The fact that you retain a part of the responsibility if one of your media files gets illegally distributed (even if the distributor is the third cousin of a friend of the dentist of the person you originally gave a copy of the file) is the key point of my proposal. It's what makes the individual buyer care about preventing illegal distribution.
In exchange, the buyer gets the right to do with her/his media files a set of sensible things that are presently illegal/prohibited/unnecessarily complex, such as backing up, changing device or having spouses or close friends use them.

You can't set an a priori limit to the responsibility of the buyer, otherwise the mechanism doesn't work.
In fact my idea is that in presence of infinitely copiable files, the only mechanisms that can effectively control unauthorized diffusion are those that rely on "internal damping": the farthest the file goes from the original buyer, the lower the probability that it will be shared.
In my proposal, this damping exists because a buyer won't give the file to people who don't care about what happens to him enough to avoid sharing the file to others, and the number of such people is limited.

Conversely, the current DRM system lacks any damping, and thus is unstable. To give one of my files to someone I have to do a bit of work (to remove DRM), yes. But once I remove the DRM, I won't care anymore where my file actually goes and who gets it. So there's no mechanism that prevents my file from being passed and uploaded and copied and shared ad infinitum.

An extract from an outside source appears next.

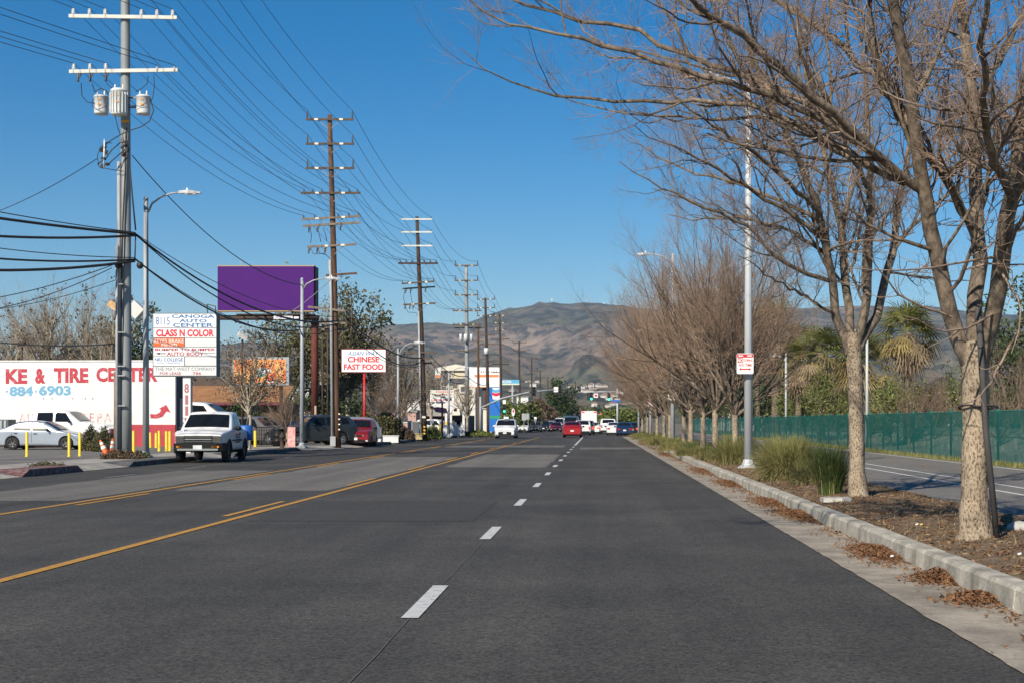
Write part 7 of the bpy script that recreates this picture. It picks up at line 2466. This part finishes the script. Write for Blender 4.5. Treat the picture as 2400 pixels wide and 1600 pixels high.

The obvious objection is: OK, but also in your "social DRM" scheme the buyer can (at least in theory) strip the embedded data from the file. So everything is the same, right? Wrong.
The situation is completely different because with current DRM schemes (which strongly limit what the buyer can do with the media files that she/he "buys" -actually, becomes a licensee of) the buyer has an incentive to strip the DRM! In fact, only by stripping DRM she/he can do with the file the things that she/he wants to do.
So the current system encourages people to strip DRM from their media. And, as I said, once this has been done there's nothing that really prevents the file from flooding the whole Internet. On the contrary, in my scheme for "social DRM", the buyer of a media file has no reasons whatsoever to strip the metadata from her/his file, because she/he is already free to do with it everything she/he needs. So why should she/he do that?